Jassy has focused this year on cutting costs by reducing real estate costs, laying off workers and cutting back hiring. However, Amazon said it will hire 250,000 full-time, part-time and seasonal employees in the United States to handle an expected rush of online buying in the upcoming holiday season.

Investing in Growth

Amazon pulled back its real estate expansion last year but has shows signs of late that it is willing to invest in strategic growth. The company agreed to one of the San Francisco Bay Area's largest industrial property deals of the decade, committing to lease more than 1.2 million square feet of new warehouse space in Vacaville, California.

The changes to Amazon’s logistics network that started last year, aimed at placing more inventory closer to customers, helped cut transportation costs in the most recent quarter, Jassy said.

“When customers receive items quickly and conveniently as they are now from Amazon, they’re going to consider us more frequently for more of their shopping needs,” Jassy said. “We’ve re-evaluated every part of our fulfillment network over the last year. We obviously like the results, but don’t think we’ve fully realized all the benefits yet."

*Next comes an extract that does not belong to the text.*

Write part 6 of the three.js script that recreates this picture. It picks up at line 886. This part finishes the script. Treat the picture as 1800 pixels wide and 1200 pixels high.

He added that "we continue to make steady improvement in fine-tuning placement algorithms to enable even more in-region fulfillment and further increase consolidation into fewer shipments.”

Neil Saunders, managing director of retail analytics firm GlobalData, attributed Amazon’s strong quarterly results partly to its efficiency initiatives.

“Amazon was fast to respond to problems of over-capacity and dabbling in areas that were not making a return,” Saunders said in a research note. “However, the jump in profit is also down to the pursuit of smart growth initiatives such as the reorganization of the fulfillment network to both reduce costs and improve service for customers.”